SCOTT AIR FORCE BASE, Ill. -- In the commander’s office at Air Mobility Command headquarters, there is clock hung on the wall. It’s easy to miss when you first walk in the room because it’s off to the side, in sight of the desk and framed between chairs where the commander sits and meets with staff and guests. In bold red numbers, it counts down, ticking away the seconds and creating a palpable and unrelenting sense of urgency on its way to zero.
The clock has been in place for much of Gen. Mike Minihan’s tenure as commander, having originally been installed to pace the command for the start of Exercise Mobility Guardian 2023, the Air Force’s premier multinational mobility exercise. Next, the clock counted down to June 30 -- the deadline Minihan set for the command to close out priority initiatives from the exercise.

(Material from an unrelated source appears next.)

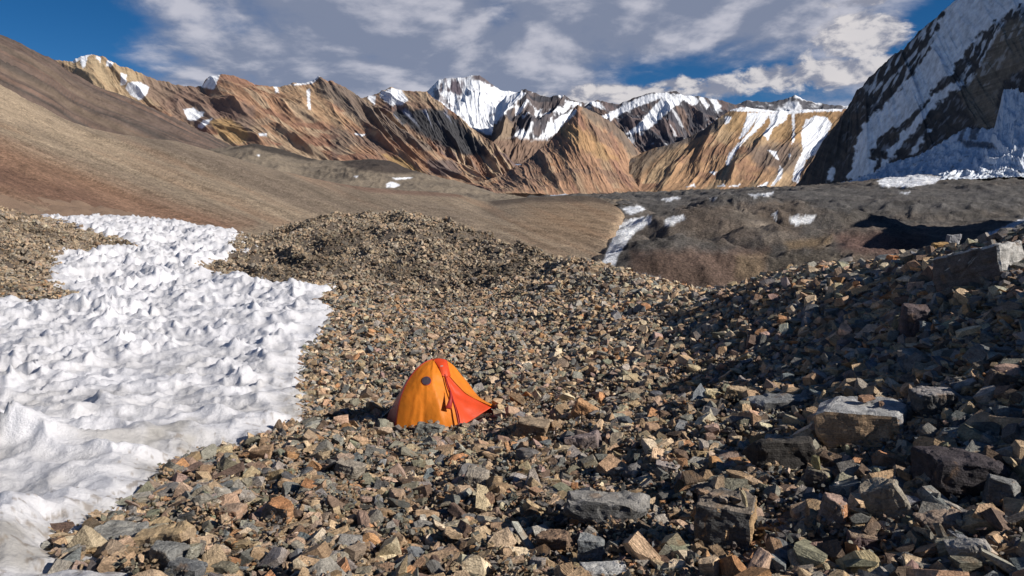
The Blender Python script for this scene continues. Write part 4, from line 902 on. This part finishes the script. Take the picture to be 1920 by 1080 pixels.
for i in range(NV):
    nm, d = SHAPES[i % len(SHAPES)]
    bm = block_bm([q*R.uniform(.88, 1.12) for q in d], R.randint(5, 8), R, (.55, .9)); chip(bm, 1.0, R, .034, 2, .03)
    me = bpy.data.meshes.new('rock'); bm.to_mesh(me); bm.free(); me.materials.append(M_rock_o); det.append(me)
used = set(); keepmask = np.ones(N, bool)
def place_word(dx, dy):
    a = math.degrees(math.atan2(-dy, dx)) % 360
    return ['right of', 'behind and right of', 'behind', 'behind and left of', 'left of', 'in front and left of', 'in front of', 'in front and right of'][int(((a+22.5) % 360)//45)]
near_words = ['close', 'a step', 'some way', 'farther']
for i in chosen:
    keepmask[i] = False
    j = int(SHI[i]); o = bpy.data.objects.new('rock', det[j]); C.objects.link(o)
    s = SZ[i]; o.location = (X[i], Y[i], zc[i]+s*.24); o.rotation_euler = (ROT[i, 0]*.7, ROT[i, 1]*.7, ROT[i, 2]); o.scale = (s*R.uniform(.85, 1.35), s*R.uniform(.7, 1.15), s*R.uniform(.6, 1.1))
    o.color = (*np.clip(RC[i], .02, .8), 1)
    d2 = (PC-RC[i]).astype(float); cname = PAL[int(np.argmin((d2**2).sum(1)))][0]
    sh = SHAPES[j % len(SHAPES)][0]
    w = apx[i]; size = 'big' if w > 62 else 'medium' if w > 44 else 'small'
    px, py = fpx[i], fpy[i]
    L = sorted(landmarks, key=lambda q: math.hypot(q[1]-px, q[2]-py))
    lab = None
    for q in L[:9]:
        dist = math.hypot(q[1]-px, q[2]-py); dw = 'just' if dist < 70 else 'slightly' if dist < 130 else 'farther' if dist < 240 else 'far'
        c = f"{size} {cname} {sh} {dw} {place_word(px-q[1], py-q[2])} the {q[0]}"
        if c not in used: lab = c; break
    used.add(lab); o['label'] = lab; o['category'] = 'rock'; o['group'] = GROUP
# small stones lying on top of two of the big blocks
def top_stone(bi, fx, fy, size, shape, colr, rot, label):
    bo = boulders[bi]; dg = [v.co for v in bo.data.vertices]
    mxv = [max(v[i] for v in dg) for i in range(3)]; mnv = [min(v[i] for v in dg) for i in range(3)]
    x = mnv[0]+(mxv[0]-mnv[0])*fx; y = mnv[1]+(mxv[1]-mnv[1])*fy
    zt = max(v.z for v in dg if abs(v.x-x) < .15 and abs(v.y-y) < .2)
    M = Matrix.Translation(bo.location) @ Euler(bo.rotation_euler).to_matrix().to_4x4()
    o = bpy.data.objects.new('rock', det[shape]); C.objects.link(o); o.location = M @ Vector((x, y, zt+size*(.45 if rot[1] > 1 else .16)))
    o.rotation_euler = rot; o.scale = (size,)*3; o.color = (*colr, 1); o['label'] = label; o['category'] = 'rock'; o['group'] = GROUP
top_stone(1, .10, .45, .075, 2, (.48,.33,.22), (0, 0, .3), 'small pinkish tan stone on the left end of the buff edged block')
top_stone(1, .28, .40, .11, 4, (.34,.26,.2), (0, 0, .1), 'thin flat brown stone on the buff edged block')
top_stone(1, .45, .35, .10, 5, (.40,.33,.26), (0, .1, .9), 'pale brown flat stone in the middle of the buff edged block')
top_stone(1, .62, .40, .075, 3, (.30,.22,.15), (.2, 0, 2), 'small dark tan stone on the buff edged block')
top_stone(1, .78, .35, .14, 4, (.50,.42,.27), (0, 1.35, .2), 'thin pale stone standing upright on the buff edged block')
top_stone(0, .50, .60, .15, 5, (.34,.20,.13), (0, 0, .2), 'flat rusty stone lying on top of the brown faced block')
top_stone(0, .66, .45, .08, 2, (.30,.19,.13), (0, 0, 1.2), 'small brown chip of stone on top of the brown faced block')
top_stone(27, .4, .5, .12, 5, (.38,.34,.18), (0, 1.3, .3), 'yellowish chip standing on the yellow flanked boulder')
top_stone(19, .5, .5, .07, 3, (.4,.3,.2), (0, 0, .3), 'tiny tan stone on the slab lying against the tent')
# scree stones that would sit inside the singled-out rocks
for a, b, r, _, h in placed:
    keepmask &= ((X-a)**2+(Y-b)**2 > (r*.80)**2) | (SZ < .05)
    front = (np.abs(X-a) < r) & (Y < b) & (Y > b-r*2.2) & (SZ > h*.4); keepmask &= ~front
for a, b, s in cx: keepmask &= ((X-a)**2+(Y-b)**2 > (s*.30)**2)
print('scree stones', keepmask.sum(), 'singled out', len(chosen)+len(NAMED))

def scatter(name, label, kp):
    n = int(kp.sum()); me = bpy.data.meshes.new(name); me.vertices.add(n)
    s = SZ[kp]; P0 = np.stack([X[kp], Y[kp]], -1); lift = rng.uniform(-.12, .38, n)*s+np.where((s < .055) & (P0[:, 1] < 14.5), rng.uniform(0, .085, n), 0)
    P = np.stack([X[kp], Y[kp], zc[kp]+lift], -1).astype(np.float32); me.vertices.foreach_set('co', P.ravel())
    def attr(nm, ty, key, arr):
        a = me.attributes.new(nm, ty, 'POINT'); a.data.foreach_set(key, np.ascontiguousarray(arr).ravel())
    sq = np.exp(rng.normal(0, .24, (n, 3)))*s[:, None]
    attr('scl', 'FLOAT_VECTOR', 'vector', sq.astype(np.float32)); attr('rot', 'FLOAT_VECTOR', 'vector', ROT[kp].astype(np.float32))
    attr('idx', 'INT', 'value', SHI[kp].astype(np.int32))
    c4 = np.ones((n, 4), np.float32); c4[:, :3] = np.clip(RC[kp], .015, .8); attr('rcol', 'FLOAT_COLOR', 'color', c4)
    o = bpy.data.objects.new(name, me); C.objects.link(o); me.materials.append(M_rock_i)
    ng = bpy.data.node_groups.new('scree', 'GeometryNodeTree')
    ng.interface.new_socket('Geometry', in_out='INPUT', socket_type='NodeSocketGeometry'); ng.interface.new_socket('Geometry', in_out='OUTPUT', socket_type='NodeSocketGeometry')
    gi = ng.nodes.new('NodeGroupInput'); go = ng.nodes.new('NodeGroupOutput'); ip = ng.nodes.new('GeometryNodeInstanceOnPoints')
    ci = ng.nodes.new('GeometryNodeCollectionInfo'); ci.inputs['Collection'].default_value = lib; ci.inputs['Separate Children'].default_value = True; ci.inputs['Reset Children'].default_value = True
    def na(nm, ty):
        q = ng.nodes.new('GeometryNodeInputNamedAttribute'); q.data_type = ty; q.inputs['Name'].default_value = nm
        return [s_ for s_ in q.outputs if s_.enabled and s_.name == 'Attribute'][0]
    e = ng.nodes.new('FunctionNodeEulerToRotation')
    L = ng.links.new
    L(gi.outputs[0], ip.inputs['Points']); L(ci.outputs[0], ip.inputs['Instance']); ip.inputs['Pick Instance'].default_value = True
    L(na('idx', 'INT'), ip.inputs['Instance Index']); L(na('rot', 'FLOAT_VECTOR'), e.inputs[0]); L(e.outputs[0], ip.inputs['Rotation']); L(na('scl', 'FLOAT_VECTOR'), ip.inputs['Scale'])
    L(ip.outputs[0], go.inputs[0])
    md = o.modifiers.new('scree', 'NODES'); md.node_group = ng
    o['kind'] = 'stuff'; o['label'] = label
    return o
scatter('scree', 'loose angular scree of tan, grey and rust stones covering the moraine', keepmask)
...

“Bottom line here is we are driving a headquarters to action that can handle continued support for global operations and still make good on the investment from Mobility Guardian to benefit the joint force,” Minihan said.
Last year saw the largest iteration of Mobility Guardian ever, marking the first time it was focused on and conducted in the Indo-Pacific. Thousands of participants across millions of square miles of ocean and terrain validated previously identified gaps and explored new tactics, techniques, and procedures -- all within a realistic environment that forced joint participants to face the realities of contested logistics. Speaking during a September 2023 interview with Air and Space Forces Magazine about how the exercise was designed, Minihan said, “We just let the real world be the real world.”
The capstone event answered key questions: Can the Mobility Air Force proactively respond to the environment to shape it for unfair advantage? Can it overcome siloed missions and roles? And perhaps most fundamentally, can it explode into theater with the mass, tempo, and sustainment needed to enable the joint force to win?
The answers to these questions aren’t rhetorical. They played out during real-world events, and the remaining work to be done existed in a 10-line list of priorities AMC was tracking to build “irreversible momentum” toward the next iteration of the exercise and beyond.
Each effort reflected key lessons learned that broadly fit into four major categories: data, decisions, development and discipline. Getting to the right solutions for each item can require adjusting current procedures, leveraging existing technologies, or if needed, developing entirely new capabilities.
“The 10-line was the main effort at AMC since August 2023, ensuring that we put real effort behind changing lessons observed in Mobility Guardian to lessons learned,” said Brig Gen Corey Simmons, AMC Director of Strategy, Plans, Requirements, and Programs and the general officer mentor for several lines of effort. “It is amazing how much can get done when the entire staff gets behind specific and defined tasks and make the main thing the main thing.”
This is what the clock counted down to: taking the list from 10 to zero -- either by completion or by moving the initiative into a normal state of governance within the command staff.
One of the top priorities on the list was focusing on improving command relationships -- the interrelated responsibilities between commanders. As the MAF balances high global operational demand with future planning requirements, the ability to comfortably navigate relationships while supporting force generation models across the services at the speed of relevance is critical.
“I don’t think it’s asking too much that our Airmen know who they are working for and what their priorities are,” Minihan said.
Another major, and decidedly urgent priority is something the command is calling “25 by 25,” which is a goal to deliver robust connectivity capabilities to at least a quarter of the fleet by 2025 to kickstart connectivity ahead of the traditional budgeting cycle.
“Our force requires connectivity, survivability, and agility,” said Minihan in his Beyond the Manifesto. To his Headquarters staff he continued, “Close those gaps so that we can meet the tempo and mass of combat.”
As the clock approached zero, Mobility Airmen were crossing items off the list and translating lessons learned into real-world effects. They were getting what Minihan calls “sets and reps” with mission-type orders and leaning in on navigating command relationships to develop “trust between the cockpit and the headquarters.”
The recent iteration of Exercise Valiant Shield, another Indo-Pacific event, saw MAF participants demonstrate maximum endurance operations and specialized fueling operations that showcase versatility to maneuver the joint force.
“This is three years of effort with enormous joint equities at stake,” Minihan said prior to the clock expiring. “We are investing in culture, and when this countdown hits zero, we will have marked the next step on a long journey toward solidifying a warfighter’s mindset that leverages mobility and maneuver for lethality.”